Nash to New York Similar to Alignment of NBA Stars

The former face of the Columbus Blue Jackets, Rick Nash (Dave Gainer/THW)

From a marketability standpoint, the National Hockey League is in a much better place than it was in on Monday morning and while he still has the CBA negotiations looming, commissioner Gary Bettman almost certainly was wearing his infamous smirk after Rick Nash was traded to the New York Rangers.

The Rangers, who were a chic pick to raise the Stanley Cup in June before running out of steam against New Jersey, addressed their biggest need when they acquired Nash. He might only have 4 games of playoff experience but during his 9 NHL regular seasons, the dude proved he can score. At 6 ft 4 inches, he’s the big winger the blueshirts have needed that can dominate the sidewall and make opposing coaches nervous. Imagine how Peter DeBoer would’ve felt during the playoffs if he would’ve had to formulate a game plan against Rangers team that can line up Nash and Gaborik on the wings next to Richards in the final minute of a tied game. Oh yeah and they have some guy named Ryan Callahan.

Along with John Tortorella, the biggest winner in the deal is the league. Now, along with Lundqvist, Bettman and his cronies have three of the NHL’s biggest stars in the premiere American market. Like his former boss at the NBA, the commissioner can now relish in the newfound marketability of his team that plays at Madison Square Garden. With a championship in Los Angeles and Jonathan Toews jerseys on the rack in Chicago, Nash almost completes the leagues Kobe/Rose/Carmelo profit dream. Now all they need is a trade that takes Bobby Ryan’s talents to Toronto.

Brandon Dubinsky is a nice player but will never make Blue Jackets fans forget their 5-time All-Star and 40-goal scorer. As bad as they needed scoring even before Nash was traded, there’s reason to believe Columbus could improve next season. The distraction Jeff Carter then Nash caused led to a lost season. The team might be a bit of an odds-and-sods collection of B-players but they now have the chance to define themselves as a chippy group that buys into a new team-first concept.
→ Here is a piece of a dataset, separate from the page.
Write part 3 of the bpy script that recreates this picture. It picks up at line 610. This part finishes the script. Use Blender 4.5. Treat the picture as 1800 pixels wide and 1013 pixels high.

Atlanta improved after Kovalchuk left just like the Cleveland Cavaliers had a strong first half of the season post-Decision.

Nash, 28, is in the prime of a career that’s already seen him flourish on an awful team. All signs point toward the upcoming few seasons being off the charts for the former number one pick in the draft. Better yet for fans that would put off their grocery trip for the night their team played Columbus, it’s like there’s a whole new player in the league.

When the biggest markets are plugged in to their hockey teams it makes for revenue and a higher degree national excitement. When LeBron James and Chris Bosh joined Dwayne Wade on the Miami Heat it polarized the sports world but more importantly it had people talking. Opposing teams would circle the date they were scheduled to play Miami before the Heat even won anything. The same will almost certainly happen this year in the NHL when teams play the Suter/Parise-led Minnesota Wild and now the Rangers.